Ekonomi ve sanat, ilk bakışta birbirinden çok uzak iki farklı kavram gibi gözükse de aslında detaylıca incelendiğinde birbiriyle çok fazla ortak nokta bulunduran iki kavram. Bu yazımda sizlere hayatımın içerisinde önemli bir kavram olarak yer alan “sanat” ve ekonomi biliminin ortak yanlarından bahsedeceğim.
“Sanatın Ekonomisi” adlı kitabın yazarı Prof. Dr. Aylin Seçkin’in de dediği gibi, arz ve talebin olduğu her şeyin bir ekonomisi olur. Sanat, kendisiyle ilgilenen kitlenin de var oluşuyla birlikte her zaman “arz” ve “talep” kavramlarından bahsedebileceğimiz bir kurum.
Ekonomi, arz ve talepten bahsedebilmemiz için ortada her zaman bir “para” olmasına gerek yoktur. Sanat da bu durumu en güzel şekilde kanıtlayabileceğimiz bir kavram. Ortaçağda sanat, yalnızca sipariş üzerine gerçekleşirdi. Zengin ve varlıklı ailelerin talepleri üzerine üretilen eserler, genellikle portrelerden oluşmaktaydı. Fakat zaman içerisinde, günümüzde de olduğu gibi, güzel ve kaliteli olan birçok şeyde olduğu gibi, sanata da erişim kolaylaştı. Bu da aslında, onun var olan değerini düşürdü. Eskiden bir sanat eserine sahip olmak için ödenen bedel, günümüzle kıyaslandığında çok daha fazla idi.
Koleksiyoncuların varlığı, taşınabilir sanat eserlerinin üretimi ve bu eserlerin taşınması, sergilenmesi, satılması için gerekli süreçleri yürütebilecek kurumsal yapıların varlığı. Aylin Seçkin’e göre, sanat piyasasının gelişmesi için gereken temel maddeler yalnızca yukarıda yer alan bu üç madde.
Sanatın ekonomisinden bahsederken bir yandan da günümüzde yeni terimler olarak ortaya çıkan “NFT”lerden bahsetmek isterim.
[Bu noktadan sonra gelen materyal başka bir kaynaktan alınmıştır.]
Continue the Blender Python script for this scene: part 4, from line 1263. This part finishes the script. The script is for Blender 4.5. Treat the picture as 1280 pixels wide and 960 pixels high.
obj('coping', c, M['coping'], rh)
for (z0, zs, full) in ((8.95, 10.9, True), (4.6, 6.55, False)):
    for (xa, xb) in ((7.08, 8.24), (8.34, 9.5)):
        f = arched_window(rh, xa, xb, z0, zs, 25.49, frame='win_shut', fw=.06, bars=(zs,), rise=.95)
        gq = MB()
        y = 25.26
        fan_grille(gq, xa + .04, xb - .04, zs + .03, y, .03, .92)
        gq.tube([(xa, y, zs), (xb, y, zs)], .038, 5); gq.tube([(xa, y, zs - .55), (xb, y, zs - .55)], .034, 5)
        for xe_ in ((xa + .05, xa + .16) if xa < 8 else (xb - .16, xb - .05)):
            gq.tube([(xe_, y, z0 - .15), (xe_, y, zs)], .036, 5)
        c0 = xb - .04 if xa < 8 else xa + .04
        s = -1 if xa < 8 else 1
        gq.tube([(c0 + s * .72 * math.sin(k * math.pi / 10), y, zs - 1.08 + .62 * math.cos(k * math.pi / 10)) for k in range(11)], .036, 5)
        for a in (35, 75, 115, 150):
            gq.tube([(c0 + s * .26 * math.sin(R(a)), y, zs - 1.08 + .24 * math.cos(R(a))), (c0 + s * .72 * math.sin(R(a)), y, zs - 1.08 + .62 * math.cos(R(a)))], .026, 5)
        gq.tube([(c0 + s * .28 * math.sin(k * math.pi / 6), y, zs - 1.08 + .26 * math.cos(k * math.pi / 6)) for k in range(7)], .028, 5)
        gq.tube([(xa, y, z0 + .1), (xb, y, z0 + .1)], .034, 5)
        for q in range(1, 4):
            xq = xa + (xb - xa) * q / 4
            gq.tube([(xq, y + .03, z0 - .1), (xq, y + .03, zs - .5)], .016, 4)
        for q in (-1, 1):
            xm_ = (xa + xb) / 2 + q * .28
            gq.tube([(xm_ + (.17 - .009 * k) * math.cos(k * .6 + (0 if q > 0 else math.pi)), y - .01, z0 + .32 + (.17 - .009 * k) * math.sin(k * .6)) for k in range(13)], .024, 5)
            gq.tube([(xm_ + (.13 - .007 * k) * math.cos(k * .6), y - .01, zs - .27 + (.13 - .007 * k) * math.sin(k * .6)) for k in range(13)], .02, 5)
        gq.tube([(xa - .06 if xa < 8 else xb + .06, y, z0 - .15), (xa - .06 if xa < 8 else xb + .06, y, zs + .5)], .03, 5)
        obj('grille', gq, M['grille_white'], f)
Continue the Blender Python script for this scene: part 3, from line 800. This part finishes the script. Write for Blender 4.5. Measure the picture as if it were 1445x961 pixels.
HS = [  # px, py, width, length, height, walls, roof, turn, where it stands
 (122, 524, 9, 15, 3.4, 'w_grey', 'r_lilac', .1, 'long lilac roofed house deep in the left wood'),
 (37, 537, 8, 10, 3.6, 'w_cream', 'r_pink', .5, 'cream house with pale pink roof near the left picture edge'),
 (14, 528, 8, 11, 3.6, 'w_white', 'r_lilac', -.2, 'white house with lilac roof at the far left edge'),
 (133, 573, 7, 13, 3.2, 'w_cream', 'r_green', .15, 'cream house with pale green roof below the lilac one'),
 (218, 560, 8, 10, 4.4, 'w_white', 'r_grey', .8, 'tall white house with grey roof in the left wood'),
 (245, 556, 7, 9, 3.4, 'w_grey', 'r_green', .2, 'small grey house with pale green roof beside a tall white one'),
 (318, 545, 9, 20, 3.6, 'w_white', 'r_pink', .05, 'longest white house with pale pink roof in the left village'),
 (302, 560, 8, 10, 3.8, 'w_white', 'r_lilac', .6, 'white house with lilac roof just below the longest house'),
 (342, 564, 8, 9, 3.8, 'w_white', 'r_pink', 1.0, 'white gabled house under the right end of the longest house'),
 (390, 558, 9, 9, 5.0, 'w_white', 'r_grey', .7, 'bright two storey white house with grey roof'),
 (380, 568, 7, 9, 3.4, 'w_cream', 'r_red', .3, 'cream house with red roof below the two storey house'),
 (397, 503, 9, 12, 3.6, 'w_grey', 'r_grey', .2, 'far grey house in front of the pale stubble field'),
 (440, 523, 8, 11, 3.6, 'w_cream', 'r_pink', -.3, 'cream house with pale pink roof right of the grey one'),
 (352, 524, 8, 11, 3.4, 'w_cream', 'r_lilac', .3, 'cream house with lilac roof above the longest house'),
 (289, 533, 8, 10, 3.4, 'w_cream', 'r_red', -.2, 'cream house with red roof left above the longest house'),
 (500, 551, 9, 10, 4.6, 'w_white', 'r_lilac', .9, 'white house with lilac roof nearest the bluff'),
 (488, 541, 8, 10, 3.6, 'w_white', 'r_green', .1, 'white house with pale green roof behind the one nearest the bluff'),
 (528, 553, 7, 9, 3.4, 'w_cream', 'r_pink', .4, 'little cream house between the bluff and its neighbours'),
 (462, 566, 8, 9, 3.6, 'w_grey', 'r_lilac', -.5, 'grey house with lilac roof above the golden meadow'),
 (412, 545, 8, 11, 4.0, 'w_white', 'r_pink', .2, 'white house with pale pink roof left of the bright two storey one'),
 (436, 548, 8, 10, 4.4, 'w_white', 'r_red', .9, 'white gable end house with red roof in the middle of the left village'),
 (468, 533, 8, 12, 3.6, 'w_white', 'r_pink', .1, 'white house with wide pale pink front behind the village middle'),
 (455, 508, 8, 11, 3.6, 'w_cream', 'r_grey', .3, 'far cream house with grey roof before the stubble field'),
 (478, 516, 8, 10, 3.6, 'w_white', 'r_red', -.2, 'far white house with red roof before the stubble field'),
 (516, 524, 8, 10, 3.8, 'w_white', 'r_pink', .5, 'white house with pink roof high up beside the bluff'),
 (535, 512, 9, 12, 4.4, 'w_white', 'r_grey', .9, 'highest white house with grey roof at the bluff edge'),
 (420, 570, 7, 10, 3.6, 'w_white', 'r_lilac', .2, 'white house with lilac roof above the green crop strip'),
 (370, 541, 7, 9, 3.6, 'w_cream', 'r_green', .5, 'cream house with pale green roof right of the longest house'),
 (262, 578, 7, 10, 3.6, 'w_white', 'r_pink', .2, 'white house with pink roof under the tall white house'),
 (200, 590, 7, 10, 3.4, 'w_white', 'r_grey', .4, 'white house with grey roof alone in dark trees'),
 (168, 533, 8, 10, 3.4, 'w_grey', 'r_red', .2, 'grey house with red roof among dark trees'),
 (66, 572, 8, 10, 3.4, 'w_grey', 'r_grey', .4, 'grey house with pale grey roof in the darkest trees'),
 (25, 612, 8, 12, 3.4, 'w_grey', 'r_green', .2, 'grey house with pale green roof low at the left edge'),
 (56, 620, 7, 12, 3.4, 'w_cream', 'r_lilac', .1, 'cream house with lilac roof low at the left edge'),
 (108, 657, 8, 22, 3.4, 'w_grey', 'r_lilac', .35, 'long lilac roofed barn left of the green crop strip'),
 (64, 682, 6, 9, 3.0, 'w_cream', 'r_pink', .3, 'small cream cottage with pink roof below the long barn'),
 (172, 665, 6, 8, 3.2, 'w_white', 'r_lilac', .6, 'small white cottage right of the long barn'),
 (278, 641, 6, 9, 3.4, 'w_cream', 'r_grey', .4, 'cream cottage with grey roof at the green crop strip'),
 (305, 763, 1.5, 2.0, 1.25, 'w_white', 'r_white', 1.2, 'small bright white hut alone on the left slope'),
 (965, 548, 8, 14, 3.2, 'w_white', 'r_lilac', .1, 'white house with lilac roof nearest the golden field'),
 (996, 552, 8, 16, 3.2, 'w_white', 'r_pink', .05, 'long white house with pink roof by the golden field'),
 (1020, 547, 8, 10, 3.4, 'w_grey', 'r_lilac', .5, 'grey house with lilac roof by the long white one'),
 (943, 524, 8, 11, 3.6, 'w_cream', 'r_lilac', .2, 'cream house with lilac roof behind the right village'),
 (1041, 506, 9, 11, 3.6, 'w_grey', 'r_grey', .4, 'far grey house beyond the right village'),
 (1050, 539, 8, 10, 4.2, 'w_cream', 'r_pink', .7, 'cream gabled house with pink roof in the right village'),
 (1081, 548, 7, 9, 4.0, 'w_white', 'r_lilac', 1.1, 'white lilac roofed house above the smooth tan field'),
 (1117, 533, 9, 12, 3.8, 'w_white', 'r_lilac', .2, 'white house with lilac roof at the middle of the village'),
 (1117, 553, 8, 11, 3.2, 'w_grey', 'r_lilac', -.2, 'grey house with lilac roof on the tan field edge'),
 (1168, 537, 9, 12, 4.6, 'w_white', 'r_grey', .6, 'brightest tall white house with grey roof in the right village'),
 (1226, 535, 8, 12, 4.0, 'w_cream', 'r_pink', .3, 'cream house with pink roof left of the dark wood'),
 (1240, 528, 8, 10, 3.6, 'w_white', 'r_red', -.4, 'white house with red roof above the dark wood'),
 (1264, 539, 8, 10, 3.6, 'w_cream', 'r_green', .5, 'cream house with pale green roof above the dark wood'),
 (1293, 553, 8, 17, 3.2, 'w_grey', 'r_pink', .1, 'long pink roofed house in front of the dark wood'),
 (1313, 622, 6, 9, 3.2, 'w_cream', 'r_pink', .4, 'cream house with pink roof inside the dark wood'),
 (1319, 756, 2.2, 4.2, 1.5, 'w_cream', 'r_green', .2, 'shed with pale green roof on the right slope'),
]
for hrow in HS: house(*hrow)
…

NFT kavramının açılımı “Non Fungible Token” ya da Türkçe’deki karşılığı ile “Değiştirilemez Token” olarak ifade ediliyor. Aslında bir tip kripto para cinsi olarak da ifade etmenin mümkün olduğu NFT, diğer kripto para türlerinden farklı olarak klasik tanımların haricinde değerli bir varlığı temsil edebiliyor. Örneğin, dijital ortamda varlık gösterebilen ve bir kişinin mülkiyetine ait olabilen metalar, NFT sınıfına girebiliyor. NFT’ler bu anlamda bir kripto paradan çok bir meta ya da ürün olarak değer görüyor. Kripto paralar ile benzerliklerinin temel sebeplerinden biri de, NFT’lerin de Bitcoin ya da Ethereum gibi gibi blok zincir tabanlı bir yapıya bağlı olmasından kaynaklanıyor. NFT’ler ağırlıklı olarak koleksiyon değeri gören ürünlerden oluyor. Örneğin eskilerde çok popüler olan oyun kartları, dijital ortamda NFT olarak karşılık görebiliyor. NFT’nin kripto paralardan bir diğer farkı da her bir NFT’nin özgün olup farklı şekilde tasarlanabilmesi oluyor.
Yazımda da bahsettiğim gibi sanat ve ekonomi birbirinden çok da uzak kavramlar olmamakta. Özellikle günümüz teknolojisinde, sanata erişmenin çok daha kolay hale gelmesi, bu iki kavramı artık birbirine çok daha fazla yakınlaştırmakta.